I have noted the comments from my colleagues on this side of the house and certainly from the shadow attorney-general his great contribution on this matter, because he is very learned on these matters. We do need to wonder why the change. Why are we going down this path? It is totally unnecessary when there are so many other things we should be debating in this house on budget eve.

The Hon. S.E. CLOSE (Port Adelaide—Deputy Premier, Minister for Industry, Innovation and Science, Minister for Climate, Environment and Water, Minister for Workforce and Population Strategy) (21:22): I am pleased to close the debate. I thank everyone for their contributions, and I urge people to support the bill.

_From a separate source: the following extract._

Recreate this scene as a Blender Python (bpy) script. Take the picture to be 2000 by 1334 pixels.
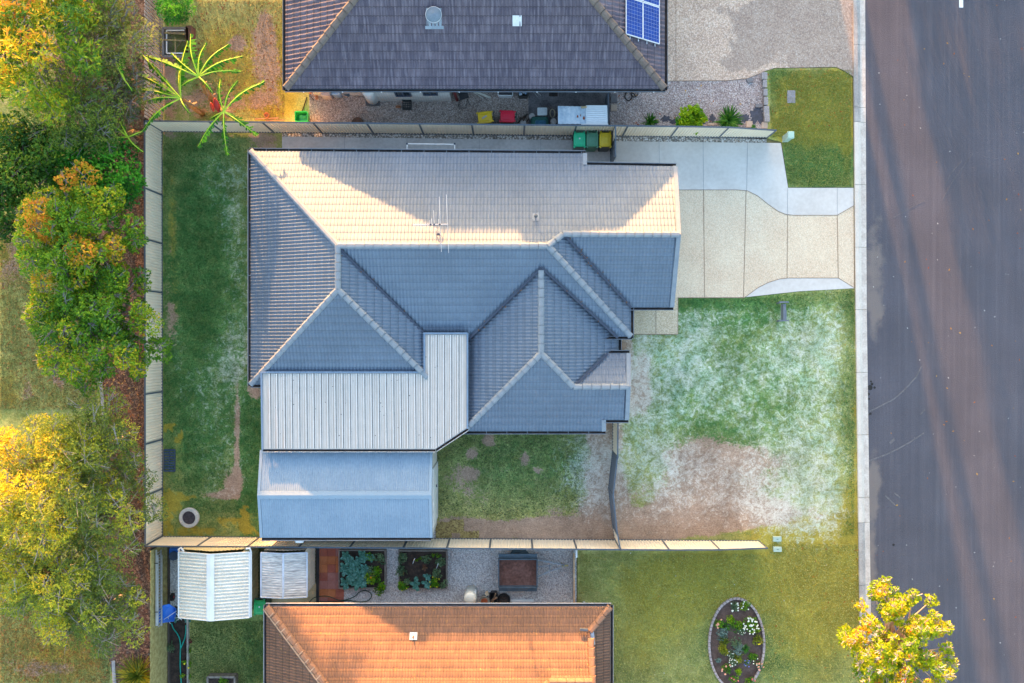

The house divided on the second reading:

Ayes 22

Noes 14

Majority 8

AYES

Andrews, S.E. Bettison, Z.L. Boyer, B.I.
Brown, M.E. Clancy, N.P. Close, S.E.
Cook, N.F. Fulbrook, J.P. Hildyard, K.A.
Hood, L.P. Hughes, E.J. Hutchesson, C.L.
Koutsantonis, A. Michaels, A. Odenwalder, L.K. (teller)
O'Hanlon, C.C. Pearce, R.K. Piccolo, A.
Picton, C.J. Savvas, O.M. Thompson, E.L.
Wortley, D.J.

NOES

Basham, D.K.B. Batty, J.A. Bell, T.S.
Cowdrey, M.J. Cregan, D.R. Gardner, J.A.W.
McBride, P.N. Patterson, S.J.R. Pederick, A.S.
Pratt, P.K. Tarzia, V.A. Teague, J.B. (teller)
Telfer, S.J. Whetstone, T.J.

PAIRS

Champion, N.D. Hurn, A.M. Stinson, J.M.
Pisoni, D.G. Malinauskas, P.B. Speirs, D.J.

Second reading thus carried; bill read a second time.

Committee Stage

In committee.

Clause 1.

Progress reported; committee to sit again.